Turkey economy minister urges interest rate cut on eve of meet; jobless rate up
August 17 2015 11:39 PM

Turkey’s central bank headquarters is seen in Ankara. Analysts say the central bank, which holds a rate-setting meeting today, desperately needs to hike rates to shore up the currency.


Turkey’s interest rates need to fall, its economy minister said yesterday, reviving government attempts to influence the central bank as monetary policymakers geared up for a meeting and uneasy investors sent the currency to a record low.
Turkey’s lira has taken a drubbing since coalition talks between the governing AK Party and the main opposition broke down last week, raising the likelihood of fresh election against a backdrop of mounting violence in the country’s southeast between government forces and Kurdish PKK militants.
Analysts say the central bank, which holds a rate-setting meeting today, desperately needs to hike rates to shore up the currency.
But Economy Minister Nihat Zeybekci said that, while he did not expect a cut this week, Turkey’s benchmark borrowing costs should be lowered.
“Looking at Turkey’s total debt structure, I don’t think current exchange rates are a cause for concern. We shouldn’t intervene in the market, it will find its own balance,” he told reporters after a meeting in Istanbul.
“This is crunch time for Turkey’s central bank. Leaving interest rates unchanged in the current environment would smack of recklessness - even for a central bank whose independence has long been questioned,” said Nicholas Spiro of Spiro Sovereign Strategy.
The bank and is widely expected to keep its one-week repo rate at 7.5% today, bowing to pressure from President Tayyip Erdogan who has repeatedly called for lower rates.
Erdogan is also battling political headwinds, with the AK Party he founded needing to find a junior coalition partner after losing its overall majority in elections in June.
Prime Minister Ahmet Davutoglu was meeting with the head of the nationalist MHP yesterday, although one senior AKP official said there was little chance of reaching a coalition agreement.
Underscoring the lacklustre state of Turkey’s economy, unemployment rose year on year to 9.3% between April and June, data showed earlier on yesterday.
After years of rapid expansion, Turkey’s economy has cooled considerably as heightened political unease has blunted investment.
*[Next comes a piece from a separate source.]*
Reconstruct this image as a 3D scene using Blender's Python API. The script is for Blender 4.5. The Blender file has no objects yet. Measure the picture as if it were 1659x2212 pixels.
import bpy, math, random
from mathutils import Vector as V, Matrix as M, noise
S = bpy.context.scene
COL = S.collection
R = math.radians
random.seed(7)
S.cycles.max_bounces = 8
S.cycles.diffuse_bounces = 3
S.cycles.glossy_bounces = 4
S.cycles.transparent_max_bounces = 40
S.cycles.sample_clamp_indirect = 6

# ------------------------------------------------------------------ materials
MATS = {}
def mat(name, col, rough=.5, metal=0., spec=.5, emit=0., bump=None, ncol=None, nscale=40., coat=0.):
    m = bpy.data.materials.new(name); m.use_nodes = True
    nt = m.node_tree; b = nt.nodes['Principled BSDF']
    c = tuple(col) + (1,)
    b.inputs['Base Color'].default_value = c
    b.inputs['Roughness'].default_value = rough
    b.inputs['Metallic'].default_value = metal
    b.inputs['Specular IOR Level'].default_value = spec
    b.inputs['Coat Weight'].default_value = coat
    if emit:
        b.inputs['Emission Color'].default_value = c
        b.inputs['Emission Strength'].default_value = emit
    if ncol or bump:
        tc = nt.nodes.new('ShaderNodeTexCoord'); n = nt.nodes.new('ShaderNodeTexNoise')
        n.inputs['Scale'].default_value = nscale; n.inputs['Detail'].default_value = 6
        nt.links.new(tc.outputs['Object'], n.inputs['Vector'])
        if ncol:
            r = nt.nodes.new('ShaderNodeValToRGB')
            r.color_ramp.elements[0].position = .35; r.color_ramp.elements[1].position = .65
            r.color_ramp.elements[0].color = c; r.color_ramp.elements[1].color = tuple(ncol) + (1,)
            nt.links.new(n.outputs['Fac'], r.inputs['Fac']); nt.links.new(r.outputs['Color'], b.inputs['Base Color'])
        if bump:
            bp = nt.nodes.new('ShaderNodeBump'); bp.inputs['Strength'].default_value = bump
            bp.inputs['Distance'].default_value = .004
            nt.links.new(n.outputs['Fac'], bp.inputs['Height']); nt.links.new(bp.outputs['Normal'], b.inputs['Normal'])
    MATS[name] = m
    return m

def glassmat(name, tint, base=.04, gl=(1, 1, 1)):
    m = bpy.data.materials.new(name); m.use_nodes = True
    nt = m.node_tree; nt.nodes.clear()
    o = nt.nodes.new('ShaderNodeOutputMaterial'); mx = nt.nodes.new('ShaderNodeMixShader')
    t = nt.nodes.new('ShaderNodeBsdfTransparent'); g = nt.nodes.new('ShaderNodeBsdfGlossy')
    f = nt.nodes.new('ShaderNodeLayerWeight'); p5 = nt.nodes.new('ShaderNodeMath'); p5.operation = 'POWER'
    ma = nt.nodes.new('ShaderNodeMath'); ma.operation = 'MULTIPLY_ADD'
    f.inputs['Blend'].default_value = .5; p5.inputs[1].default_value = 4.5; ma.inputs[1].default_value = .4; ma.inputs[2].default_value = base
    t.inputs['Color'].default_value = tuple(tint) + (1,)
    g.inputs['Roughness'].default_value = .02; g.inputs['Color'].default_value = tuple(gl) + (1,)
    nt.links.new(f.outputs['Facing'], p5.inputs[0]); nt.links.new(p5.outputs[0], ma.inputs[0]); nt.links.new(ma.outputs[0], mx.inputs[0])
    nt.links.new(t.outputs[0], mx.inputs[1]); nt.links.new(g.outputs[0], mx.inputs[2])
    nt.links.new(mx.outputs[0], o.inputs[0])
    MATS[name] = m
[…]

Economists expect gross domestic product to grow around 3% this year and next, well below government forecasts.
Monthly unemployment averaged 9.3% between April and June, Monday’s non-adjusted data from the Turkish Statistics Institute showed.
That was up from 8.8% in the same period a year ago but down from 9.6% during March-May.
“Overall slow economic activity” was partially to blame, Ozgur Altug, chief economist at BGC Partners said in a note to clients, adding that some improvement was expected in June, due to tourism and a new harvest.
The non-farm unemployment rate, also measured on a three-month average, stood at 11.4%, up from 10.7% a year earlier and down from 11.6% in March-May.